Born of a rather religious family, there came a time when I stopped and thought. The music was beautiful, it made me emotional, then I stepped back and rejected the idea of God. I was an immature fifteen year old, selfishly denying a world that cared, searching for pity while claiming victimisation. Since then, I grew up, rekindled a belief in God, though it falters now and then, but I never really managed the same with my religion. At fifteen I was writing letters to a Christian friend, asking question after question, choosing to reject a faith more than retrieve it; but, after the fourth letter, it must have got too much, for he politely asked me to stop: I was a “threat” to his faith. I don’t remember my questions too well, but I imagine they weren’t that harsh. I was fifteen, he was thirty something, and, if I recall my intelligence, my enquiries could hardly have been advanced.
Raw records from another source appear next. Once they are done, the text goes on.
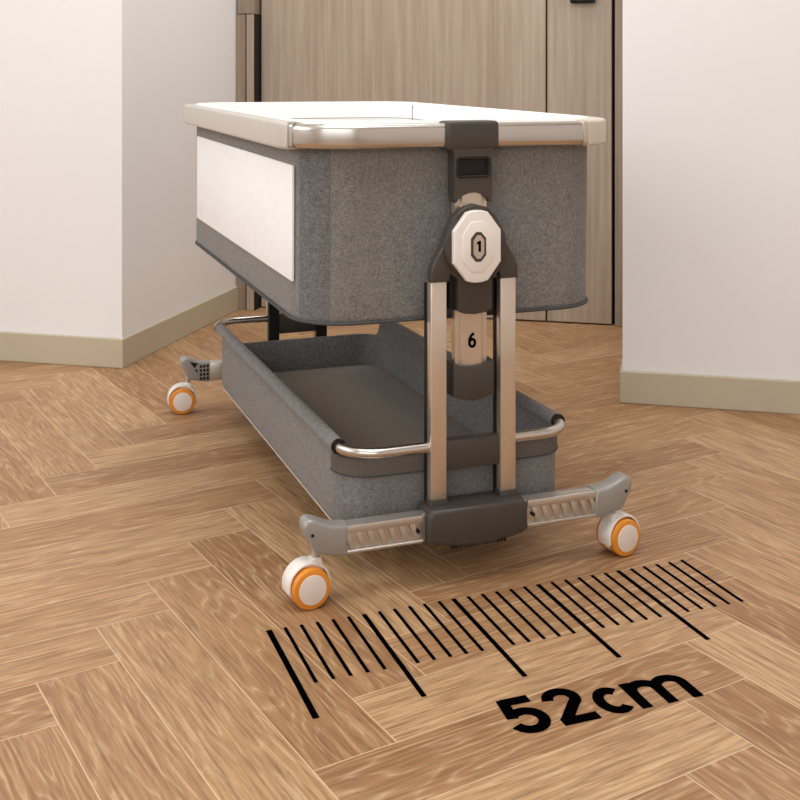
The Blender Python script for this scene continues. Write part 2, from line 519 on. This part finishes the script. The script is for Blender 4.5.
# --- rail round the top: chrome ends, flat covers along the sides
RH, RLO, RHI, RR = .262, .020, .994, .098
rz_ = .6585
def rail_path(side, a0, a1, lo=True):
    return [(side*(RH-RR+RR*cos(radians(a))), (RLO+RR-RR*sin(radians(a))) if lo else (RHI-RR+RR*sin(radians(a)))) for a in
            [a0+(a1-a0)*k/14 for k in range(15)]]
SE = {-1: 22, 1: 70}   # the covers reach this far round the corners
front = rail_path(-1, 12, 90)+rail_path(1, 90, 20)
back = rail_path(1, 20, 90, False)+rail_path(-1, 90, 12, False)
for pth, nm in ((front, 'end_rail'), (back, 'end_rail')):
    bm = bmesh.new(); sweep(bm, [(x, y, rz_) for x, y in pth], rrect(.020, .037, .0085)); tilt(bm)
    link(nm, bm, M['chrome'], crib, 50)
for s in (-1, 1):
    bm = bmesh.new()
    p1 = rail_path(s, SE[s], 0); p2 = rail_path(s, 0, SE[s], False)
    mid = [(s*RH, y) for y in (.2, .35, .5, .65, .8)]
    sweep(bm, [(x, y, rz_) for x, y in p1+mid+p2], rrect(.026, .041, .0055)); tilt(bm)
    o = link('side_rail', bm, M['cover'] if s < 0 else M['cream'], crib, 50)
    if s > 0: o['label'] = 'cream side rail'
    # metal ferrules that meet the covers
    for lo in (True, False):
        bm = bmesh.new(); sweep(bm, [(x, y, rz_) for x, y in rail_path(s, SE[s]-2, SE[s]+5, lo)], rrect(.0225, .039, .006)); tilt(bm)
        link('ferrule', bm, M['champ'] if s > 0 else M['chrome'], o, 50)

# --- parts of one leg frame (built at the front, turned round for the rear)
made = []
def fr(name, bm, mat, smooth=40, parent=None, label=None):
    o = link(name, bm, mat, parent or crib, smooth)
    if label: o['label'] = label
    if parent is None: made.append(o)
    return o

# saddle clamp over the rail and its neck
bm = bmesh.new(); box(bm, -.043, .043, .001, .040, .6365, .6805, .006, 3)
clamp = fr('rail_clamp', bm, M['plastic'])
bm = bmesh.new()
arch = arc(0, .548, .031, .026, 155, 25, 8)
hole = [(-.024, .598), (.024, .598), (.024, .624), (-.024, .624)]
y0, y1 = .002, .026
box(bm, -.031, -.0245, y0, y1, .599, .624); box(bm, .0245, .031, y0, y1, .599, .624)
box(bm, -.031, .031, y0, y1, .624, .634)
prism(bm, [(-.038, .6445), (-.0345, .640), (-.031, .634), (.031, .634), (.0345, .640), (.038, .6445)], y0, y1)
prism(bm, [(-.031, .599), (.031, .599), (.031, .566)]+[(x, z) for x, z in arch[::-1]]+[(-.031, .566)], y0, y1)
box(bm, -.0245, .0245, .016, y1-.001, .5992, .6238)
neck = fr('neck', bm, M['plastic'], 30)
bm = bmesh.new(); box(bm, -.0243, .0243, .007, .016, .5993, .6237, .001, 1)
fr('release_lever', bm, M['plastic_black'], 40, neck)
bm = bmesh.new()
t = bmesh.new()
P = rrect(.0525, .0295, .005)
sweep(t, [(x, .0015, .6115+z) for x, z in P], circ(.0012, 6), closed=True, up=Vector((0, 1, 0))); merge(bm, t)
fr('rim', bm, M['plastic_black'], 40, neck)

# telescopic tube
bm = bmesh.new(); prism(bm, [(-.026, .30), (.026, .30), (.026, .575), (-.026, .575)], .012, .024)
prism(bm, [(-.018, .30), (.018, .30), (.018, .575), (-.018, .575)], .008, .014, .002, 1)
slide = fr('sliding_tube', bm, M['champ'])
bm = bmesh.new()     # figure 6 on the tube
s = .0105; cx, cz = .0005, .352
stroke(bm, arc(cx, cz-.0035, .0045, .0055, 0, 360, 20), .0040, y=.0079)
stroke(bm, [(cx+.0030, cz+.0100), (cx+.0008, cz+.0096), (cx-.0020, cz+.0070), (cx-.0042, cz+.0020), (cx-.0046, cz-.0030)], .0040, y=.0079)
fr('height_number', bm, M['ink'], None, slide)

# lower cap of the tube
top = arc(0, .330, .033, .013, 205, 335, 8); top = [(-.033, .322)]+[(x, .3205-.0055*cos(pi*x/.066)) for x in (-.022, -.011, 0, .011, .022)]+[(.033, .322)]
bot = [(.033, .272)]+[(x, .272-.008*cos(pi*x/.066)) for x in (.022, .011, 0, -.011, -.022)]+[(-.033, .272)]
bm = bmesh.new(); prism(bm, top+bot, .000, .032, .0015)
fr('tube_cap', bm, M['plastic'])

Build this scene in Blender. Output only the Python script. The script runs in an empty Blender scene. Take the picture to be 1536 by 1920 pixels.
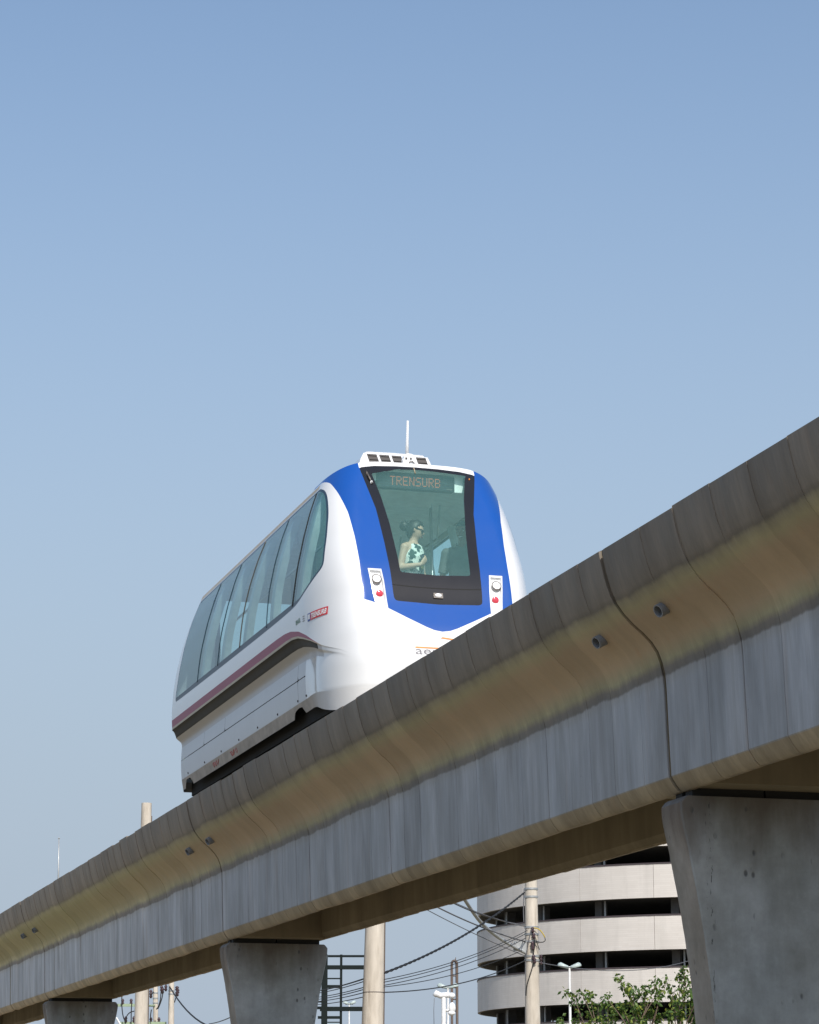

Now, five years later, I’m a little more mature, but that same problem has still found no cure. It’s a little more complicated these days, but in essence it’s still the same. I search for the conviction to say, “I believe in so and so, because of this and that.” Conviction and sincerity: the pillars that stand in my way. And the biggest problem these days is that it consumes me. I’m supposed to be studying social sciences, but my time drains away on theology. Books and essays form buildings on my floor, but they’re all of religion, doctrine, thought and reason; political geography lies aside. Friends are bored of the new cliché: religion in every conversation. Every word I write: religion. Every thought I think: the same. My whole life these days is religion, because I lack the conviction of religion.

I see others passing by, their minds are narrow, but they’re convinced of their faith, and I wonder why. I ask them about the other religion, and they only reply, “I don’t know much about it”, and wander off to the praise the Lord. The fundamentalist lends me a chair, watches me sit and then thrusts a Bible into my hands. I question his conviction that the words are set in stone. I wonder how Moses managed to write an account of his own death: “Well, of course,” says the minister, “someone added that part afterwards.”

I learnt a lot about religion, but an open mind is a taboo. Still, I think, I’ll live with that, until I know what’s really true. I think about it often, and I wonder about that judgement day. Counting the cost of every crime, I imagine a final question uttered by the one who created all. “But why, exactly, did you believe in me?”